>> BEGIN Supplied data

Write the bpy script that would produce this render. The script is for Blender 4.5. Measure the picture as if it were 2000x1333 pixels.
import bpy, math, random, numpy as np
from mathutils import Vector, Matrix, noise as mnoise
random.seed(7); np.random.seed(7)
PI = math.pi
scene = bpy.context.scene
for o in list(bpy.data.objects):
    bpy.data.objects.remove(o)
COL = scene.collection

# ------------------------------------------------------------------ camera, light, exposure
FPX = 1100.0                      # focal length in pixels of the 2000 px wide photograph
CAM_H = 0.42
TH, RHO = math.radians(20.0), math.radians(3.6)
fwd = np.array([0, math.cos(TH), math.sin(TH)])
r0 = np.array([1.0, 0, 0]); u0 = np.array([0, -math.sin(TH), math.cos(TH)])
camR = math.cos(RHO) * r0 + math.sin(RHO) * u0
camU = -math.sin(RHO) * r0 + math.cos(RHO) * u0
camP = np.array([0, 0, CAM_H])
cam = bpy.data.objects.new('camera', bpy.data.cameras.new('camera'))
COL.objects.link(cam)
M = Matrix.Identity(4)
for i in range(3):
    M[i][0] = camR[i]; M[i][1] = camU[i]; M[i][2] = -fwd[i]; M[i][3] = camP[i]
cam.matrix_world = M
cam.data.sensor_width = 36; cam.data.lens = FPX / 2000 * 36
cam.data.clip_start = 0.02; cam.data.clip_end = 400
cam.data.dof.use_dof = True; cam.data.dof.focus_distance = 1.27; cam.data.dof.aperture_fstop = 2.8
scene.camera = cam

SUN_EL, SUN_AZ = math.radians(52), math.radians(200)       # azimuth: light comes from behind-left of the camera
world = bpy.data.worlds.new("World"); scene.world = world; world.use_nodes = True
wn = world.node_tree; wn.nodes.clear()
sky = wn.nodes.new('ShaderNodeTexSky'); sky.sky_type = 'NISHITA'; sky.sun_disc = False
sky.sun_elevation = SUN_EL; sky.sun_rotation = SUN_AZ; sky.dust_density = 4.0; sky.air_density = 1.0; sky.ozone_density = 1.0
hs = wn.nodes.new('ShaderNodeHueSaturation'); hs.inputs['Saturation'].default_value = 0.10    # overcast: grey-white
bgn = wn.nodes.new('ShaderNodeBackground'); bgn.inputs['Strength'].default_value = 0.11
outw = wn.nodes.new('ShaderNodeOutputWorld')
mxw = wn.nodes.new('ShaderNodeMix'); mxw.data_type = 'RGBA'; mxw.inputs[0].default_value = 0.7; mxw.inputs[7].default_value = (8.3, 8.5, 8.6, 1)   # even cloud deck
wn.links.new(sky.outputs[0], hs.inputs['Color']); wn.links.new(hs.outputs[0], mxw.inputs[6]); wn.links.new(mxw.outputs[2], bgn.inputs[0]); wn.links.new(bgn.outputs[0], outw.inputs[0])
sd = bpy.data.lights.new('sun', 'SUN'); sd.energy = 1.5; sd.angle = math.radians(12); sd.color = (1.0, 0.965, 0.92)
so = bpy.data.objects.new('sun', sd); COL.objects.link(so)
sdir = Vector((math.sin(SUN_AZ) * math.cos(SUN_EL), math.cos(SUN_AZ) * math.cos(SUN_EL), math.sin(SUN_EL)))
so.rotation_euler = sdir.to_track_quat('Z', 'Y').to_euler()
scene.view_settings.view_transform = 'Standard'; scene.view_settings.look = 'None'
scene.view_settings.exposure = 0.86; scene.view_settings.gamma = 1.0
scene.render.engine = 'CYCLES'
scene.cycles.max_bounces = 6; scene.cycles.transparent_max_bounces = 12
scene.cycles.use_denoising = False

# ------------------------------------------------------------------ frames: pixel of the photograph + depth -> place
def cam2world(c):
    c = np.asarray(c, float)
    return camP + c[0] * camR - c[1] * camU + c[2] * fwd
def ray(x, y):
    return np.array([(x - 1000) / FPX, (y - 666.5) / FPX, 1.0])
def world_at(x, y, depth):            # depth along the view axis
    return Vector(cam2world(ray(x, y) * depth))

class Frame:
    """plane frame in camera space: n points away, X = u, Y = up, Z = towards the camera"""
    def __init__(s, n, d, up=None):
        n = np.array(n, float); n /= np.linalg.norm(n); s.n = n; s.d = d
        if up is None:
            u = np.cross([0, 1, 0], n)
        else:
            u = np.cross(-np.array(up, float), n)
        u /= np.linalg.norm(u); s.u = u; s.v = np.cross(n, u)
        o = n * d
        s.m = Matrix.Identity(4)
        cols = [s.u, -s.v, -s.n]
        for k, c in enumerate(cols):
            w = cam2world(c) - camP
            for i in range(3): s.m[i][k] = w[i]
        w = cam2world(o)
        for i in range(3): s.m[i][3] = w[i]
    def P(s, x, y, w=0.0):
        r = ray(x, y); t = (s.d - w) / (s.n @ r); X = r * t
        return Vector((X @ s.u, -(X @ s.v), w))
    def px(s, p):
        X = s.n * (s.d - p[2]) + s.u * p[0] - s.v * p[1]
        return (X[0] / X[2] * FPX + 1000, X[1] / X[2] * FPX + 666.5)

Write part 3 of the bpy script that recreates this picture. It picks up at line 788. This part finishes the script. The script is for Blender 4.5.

>> END Supplied data

**Job:** Select every line of the material above holding the word "picture" and copy it.

**Problem solution:**
Write the bpy script that would produce this render. The script is for Blender 4.5. Measure the picture as if it were 2000x1333 pixels.
Write part 3 of the bpy script that recreates this picture. It picks up at line 788. This part finishes the script. The script is for Blender 4.5.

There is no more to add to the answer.